Saturday, March 03, 2007

The Pen is a Mighty Sword - Virtual Theatre Project's international playwriting competition

You pay your money, you ship your script, you wonder if you’ll ever hear again – how do you know a playwriting competition’s worth entering?

Well here’s a positive, frontline report from one of them. The Pen is a Mighty Sword international playwriting competition, run by the LA based company Virtual Theatre Project, had good words passed around about it on blogs. Their website checked out as something real. I had what I thought was a great little play that I wanted someone to notice so it seemed worth a punt. Off it went into the 2006 competition. Back came news of its winning (one of the runners up spot, so some prize money and a staged reading) … and I’m penning this in Charlotte Airport, North Carolina, on the way back to England from that stage-reading week.

(Check late February 2007 for tales of the production itself. This posting aims to be more general.)

First, I’m impressed how real the love of theatre is among the company. It’s a genuine operation out to promote new voices in theatre. As Kim Terrell, the artistic director (in centre of picture), tells me, this isn’t necessarily new writers, but new voices, maybe established writers trying out new directions. The judging process is blind, no names attached, and from what I’ve seen no parameters are set over the type of play they’ll choose – the literary manager Whit Andrews (here in black leather jacket), on the back of a lifetime in theatre, is simply open to good writing.

One play nabs the number one spot, a bigger cheque, and gets a full production. Two runners-up get the staged readings, while a number of honourable mentions get real feedback and support. I still want that full production of course, but I’m very happy with the process I had. The whole process was timed to the very day to suit me wonderfully, as I was freed from a rush of other commitments. A long journey flew me into North Carolina, a car journey through a night-time landscape saw me installed in a hotel, and my world was reduced to that hotel room and Wake Forest campus for a week … an epic journey resulting in a focusing-in rather than a broadening-out. It was terrific just to be detached from the normal run of life and delivered into a creative theatrical mindset for a week. The company of people was truly lovely. As a bonus that crucial element of my next play, which I’ve been edging around for years, even slotted into place in my mind. New home, new friends, no outside cares for a week, it made for a fine parallel world.

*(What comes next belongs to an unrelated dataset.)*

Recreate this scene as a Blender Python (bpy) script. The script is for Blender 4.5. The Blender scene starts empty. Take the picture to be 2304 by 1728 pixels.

A bonus of the prize, not trumpeted in the promotional materials as I read them, was the provision of the flight and accommodation – it’s a week of star treatment in that way, being feted for your writing. I was ready to enter into revisions, but that isn’t the way of these staged readings. The compressed time doesn’t allow for it, but the philosophy is more constructive than that. The company aims to take what the writer has produced, even if there’s some instinct to get in there and edit, and work hard to make what is written work just as it is. That’s one of the best results of the process … seeing how effective what you’ve written is in reality. There’s time to go back and change it later if needs be, when it’s back to being just you and the text.

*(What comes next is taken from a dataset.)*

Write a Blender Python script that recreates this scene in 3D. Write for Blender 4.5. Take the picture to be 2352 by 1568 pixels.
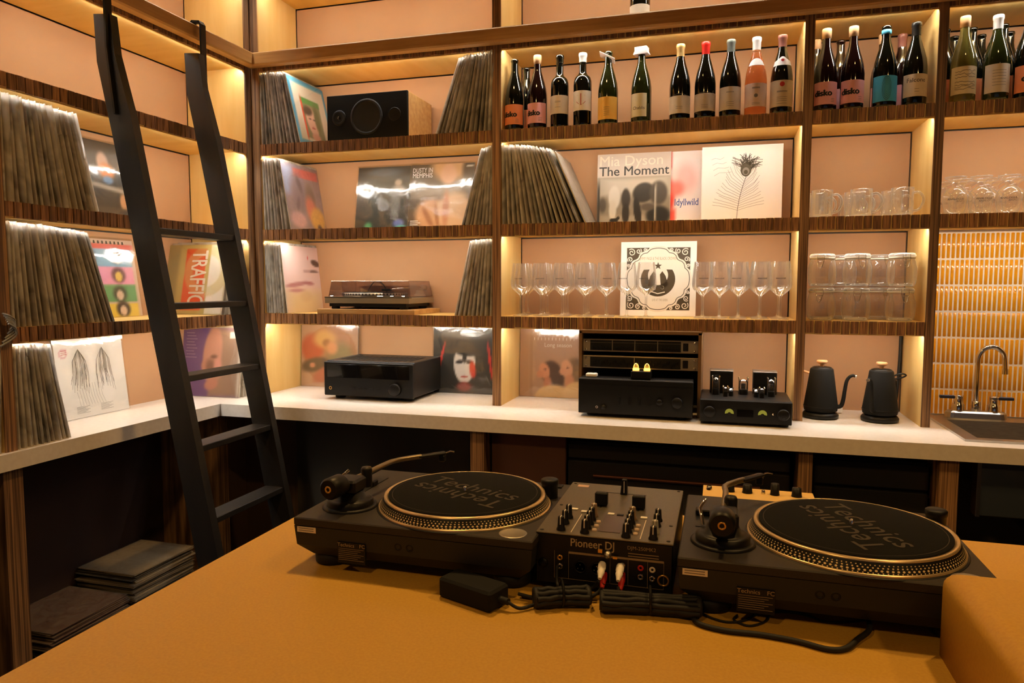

The company runs workshops with drama students and I joined in, sitting on panels and running a couple of workshops. On the final night dance students took an hour’s workshop from me on movement and text, and in an ensemble run by their professor delivered a brisk, clean and enthusiastic dance piece. My own patented drama workshop, collaborative writing and producing of a three act play inside three hours, came next. I breeze into the process, shifting the workshop guidelines according to the group. It’s always worked so far, remarkably, different people writing different voices simultaneously then coming together to find it has all cohered into a play somehow. It’s a fun rabbit from the hat moment, delivering the finished article to an audience – the fun coming from their enjoyment.

Each playwright brings something different and effective to the residency, I’m told. This is theatre, it thrives on shifting dynamics. I can’t see any playwright (well not quite true, belligerent cussing souls might be an exception, but …) not growing and developing through the process. I look forward to seeing where my play goes from here … and where I go too.